Долго обсуждая эту книжечку с ее русским издателем, я предположил, что последовательный и непротиворечивый атеизм вообще невозможен в классово антагонистичном обществе. Все равно, меняя имена, будет сохраняться латентная религиозная логика. Настоящие атеисты, видимо, должны появиться там, где не будет экономической эксплуатации и принуждающей власти. Возможно, это мыслящие машины.
Самовнушение
«Ни богов, ни хозяев!» – традиционно начинались классические листовки левых. Или как там у Годара? «Убившего одного назовут преступником, убившего тысячи – назовут большим политиком, убивающего всех называют богом». «Бог нас всех ненавидит» – назывался вымышленный бестселлер героя «Калифрении». «И есть за что», – добавляет самокритичная часть сознания.
Всю свою сознательную жизнь я занимаюсь атеистическим самовнушением, но результат пока скромный – скептицизм в отношении формальных «церквей» и устойчивый интерес к сектам и «ересям» внутри любой религиозной традиции. Обратным образом сто лет назад русские интеллигенты не могли заставить себя верить и стремительно теряли религиозность. Это оттого, что они жили в обществе, прогрессивно идущем вверх, а я живу в обществе, ползущем вниз по исторической лестнице?
В конце концов, сама фраза «бога нет» предполагает, что нам известен кто-то, называемый «бог», и что он отсутствует. Точнее было бы сказать «Бог – это …» Каким будет ваше определение?
Какой бог нам нужен?
Нужен ли нам свой бог, хотя бы для того, чтобы держать себя в тонусе, ну или потому, что религиозный язык до сих пор не исчерпал себя? Есть ли у нас лучший язык, столь же мобилизующий внутренние ресурсы людей?

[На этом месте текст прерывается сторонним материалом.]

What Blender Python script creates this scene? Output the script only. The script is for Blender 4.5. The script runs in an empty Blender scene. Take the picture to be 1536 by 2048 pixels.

У них есть бог власти, бог собственности, смотрящий за миром и требующий воспроизводства именно этого порядка. Это наш враг. Называйте его как хотите: князем мира, демиургом, или «богом-отцом», которого отрицали катары, противопоставляя «новый» завет «ветхому».
Нужен ли нам свой бог так же, как нужен он нашим противникам? Бог, ломающий границы и стены, а не благословляющий их, бог врывающийся, а не сокрытый, бог, вершащий справедливость и дающий свободу руками тех, кто идет за ним. Возможен ли бог экстатического освобождения, бог обрушения планов сильных мира сего, бог революции и новых людей на новой земле под новыми небесами? Бог производства и творчества против бога потребления и подчинения. Бог солидарности против бога личной вины.
Тысячерукий бог революции, который появляется на исторической сцене, жонглируя головами буржуа и аристократов в слепящем танце факелов просвещения. Бог, который завещает людям обходиться без него. Бог, властно отказывающийся от власти как таковой. Бог диалектических противоречий, движущих всем, вопреки любым моральным упованиям. Бог, публично отменяющий сам себя. Стирающий свой портрет из нашего сознания во время революционной оргии праведников и добровольного жертвенного безумия всех мудрецов. Нужен ли нам свой бог, пока мы не готовы назвать его иначе?